-- START Data lines --

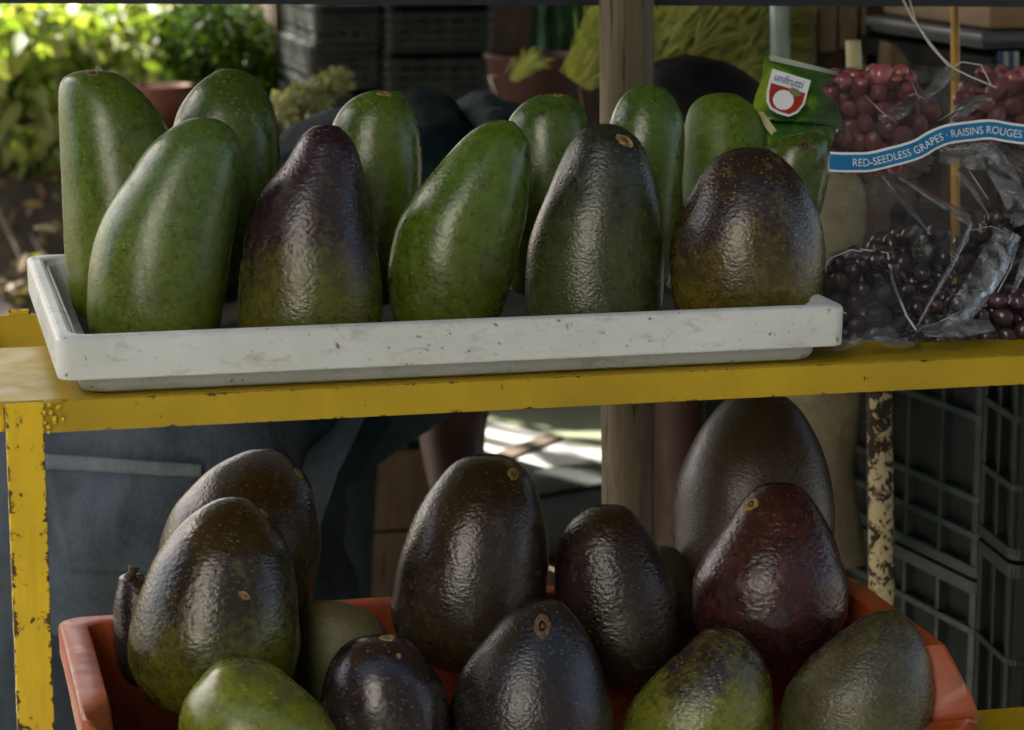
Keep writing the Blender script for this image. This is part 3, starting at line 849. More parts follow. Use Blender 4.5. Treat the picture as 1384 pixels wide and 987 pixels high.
def bunch(poly, Y, label, key, rpx, layers=3, group=None):
    d = depth_of(atY(sum(p[0] for p in poly)/len(poly), sum(p[1] for p in poly)/len(poly), Y))
    k = d/FPX
    x0, x1 = min(p[0] for p in poly), max(p[0] for p in poly); y0, y1 = min(p[1] for p in poly), max(p[1] for p in poly)
    c = at_depth((x0+x1)/2, y1, d)
    root = thing('grape_bunch', label, 'grapes', c, group)
    placed = []
    mbs = MB(); hub = at_depth((x0+x1)/2, y0+8, d+.02)
    for L in range(layers):
        cnt = 0
        for _ in range(1500):
            x, y = random.uniform(x0, x1), random.uniform(y0, y1)
            if not inpoly(x, y, poly): continue
            p = at_depth(x, y, d + L*rpx*1.35*k + random.uniform(-.3, .3)*rpx*k)
            if any((p-q).length < rpx*1.72*k for q in placed): continue
            placed.append(p); cnt += 1
            o = bpy.data.objects.new('grape', GM[key]); COL.objects.link(o)
            o.parent = root; o.location = p-c
            s = rpx*k*random.uniform(.86, 1.1)
            o.scale = (s, s, s)
            o.rotation_euler = (random.uniform(-1.1, 1.1), random.uniform(-1.5, 1.5), random.uniform(0, 6))
            if L == 1: mbs.bar(p, p+(hub-p)*.5+FW*.004, .0008, 5)
    mbs.bar(hub, at_depth((x0+x1)/2, y1-10, d+.02), .0018, 6)
    mbs.build('stalk', M['twig'], root, True)
    return root
GY0 = .055
class Lean:
    '''depth of the leaning bag: it rests on the shelf and tilts back as it rises'''
    def __init__(s, o=0.0): s.o = o
    def __call__(s, py): return GY0 + (470-py)/380*.265 + s.o
    def __add__(s, d): return Lean(s.o+d)
    def __sub__(s, d): return Lean(s.o-d)
GY = Lean()
bunch([(1098, 165), (1130, 105), (1180, 96), (1225, 104), (1238, 128), (1262, 148), (1270, 178), (1245, 208), (1200, 225), (1130, 228), (1105, 190)], GY+.02,
      'red grapes in the clear bag, left cluster above the blue band beside the shield sticker', 'red', 13, 4)
bunch([(1300, 130), (1330, 102), (1384, 98), (1425, 110), (1430, 190), (1360, 190), (1300, 172)], GY+.02,
      'red grapes in the clear bag, right cluster above the blue band', 'red', 13, 4)
bunch([(1118, 372), (1150, 345), (1200, 350), (1222, 385), (1236, 440), (1238, 466), (1150, 466), (1120, 430)], GY-.005,
      'dark grapes in the small clear bag beside the corner of the white tray', 'dark', 13, 4)
bunch([(1240, 430), (1300, 410), (1300, 330), (1345, 295), (1440, 300), (1440, 460), (1250, 464)], GY+.035,
      'dark grapes low in the creased clear bag at the right end of the shelf', 'dark', 13, 4)
bunch([(1150, 345), (1200, 320), (1270, 310), (1290, 400), (1240, 420), (1150, 400)], GY+.075,
      'dark grapes in shadow behind the empty middle of the clear bag', 'dark', 13, 3)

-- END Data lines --

Print the whole listing above once more, word for word, without its pictures.

Result for this exercise =
Keep writing the Blender script for this image. This is part 3, starting at line 849. More parts follow. Use Blender 4.5. Treat the picture as 1384 pixels wide and 987 pixels high.
def bunch(poly, Y, label, key, rpx, layers=3, group=None):
    d = depth_of(atY(sum(p[0] for p in poly)/len(poly), sum(p[1] for p in poly)/len(poly), Y))
    k = d/FPX
    x0, x1 = min(p[0] for p in poly), max(p[0] for p in poly); y0, y1 = min(p[1] for p in poly), max(p[1] for p in poly)
    c = at_depth((x0+x1)/2, y1, d)
    root = thing('grape_bunch', label, 'grapes', c, group)
    placed = []
    mbs = MB(); hub = at_depth((x0+x1)/2, y0+8, d+.02)
    for L in range(layers):
        cnt = 0
        for _ in range(1500):
            x, y = random.uniform(x0, x1), random.uniform(y0, y1)
            if not inpoly(x, y, poly): continue
            p = at_depth(x, y, d + L*rpx*1.35*k + random.uniform(-.3, .3)*rpx*k)
            if any((p-q).length < rpx*1.72*k for q in placed): continue
            placed.append(p); cnt += 1
            o = bpy.data.objects.new('grape', GM[key]); COL.objects.link(o)
            o.parent = root; o.location = p-c
            s = rpx*k*random.uniform(.86, 1.1)
            o.scale = (s, s, s)
            o.rotation_euler = (random.uniform(-1.1, 1.1), random.uniform(-1.5, 1.5), random.uniform(0, 6))
            if L == 1: mbs.bar(p, p+(hub-p)*.5+FW*.004, .0008, 5)
    mbs.bar(hub, at_depth((x0+x1)/2, y1-10, d+.02), .0018, 6)
    mbs.build('stalk', M['twig'], root, True)
    return root
GY0 = .055
class Lean:
    '''depth of the leaning bag: it rests on the shelf and tilts back as it rises'''
    def __init__(s, o=0.0): s.o = o
    def __call__(s, py): return GY0 + (470-py)/380*.265 + s.o
    def __add__(s, d): return Lean(s.o+d)
    def __sub__(s, d): return Lean(s.o-d)
GY = Lean()
bunch([(1098, 165), (1130, 105), (1180, 96), (1225, 104), (1238, 128), (1262, 148), (1270, 178), (1245, 208), (1200, 225), (1130, 228), (1105, 190)], GY+.02,
      'red grapes in the clear bag, left cluster above the blue band beside the shield sticker', 'red', 13, 4)
bunch([(1300, 130), (1330, 102), (1384, 98), (1425, 110), (1430, 190), (1360, 190), (1300, 172)], GY+.02,
      'red grapes in the clear bag, right cluster above the blue band', 'red', 13, 4)
bunch([(1118, 372), (1150, 345), (1200, 350), (1222, 385), (1236, 440), (1238, 466), (1150, 466), (1120, 430)], GY-.005,
      'dark grapes in the small clear bag beside the corner of the white tray', 'dark', 13, 4)
bunch([(1240, 430), (1300, 410), (1300, 330), (1345, 295), (1440, 300), (1440, 460), (1250, 464)], GY+.035,
      'dark grapes low in the creased clear bag at the right end of the shelf', 'dark', 13, 4)
bunch([(1150, 345), (1200, 320), (1270, 310), (1290, 400), (1240, 420), (1150, 400)], GY+.075,
      'dark grapes in shadow behind the empty middle of the clear bag', 'dark', 13, 3)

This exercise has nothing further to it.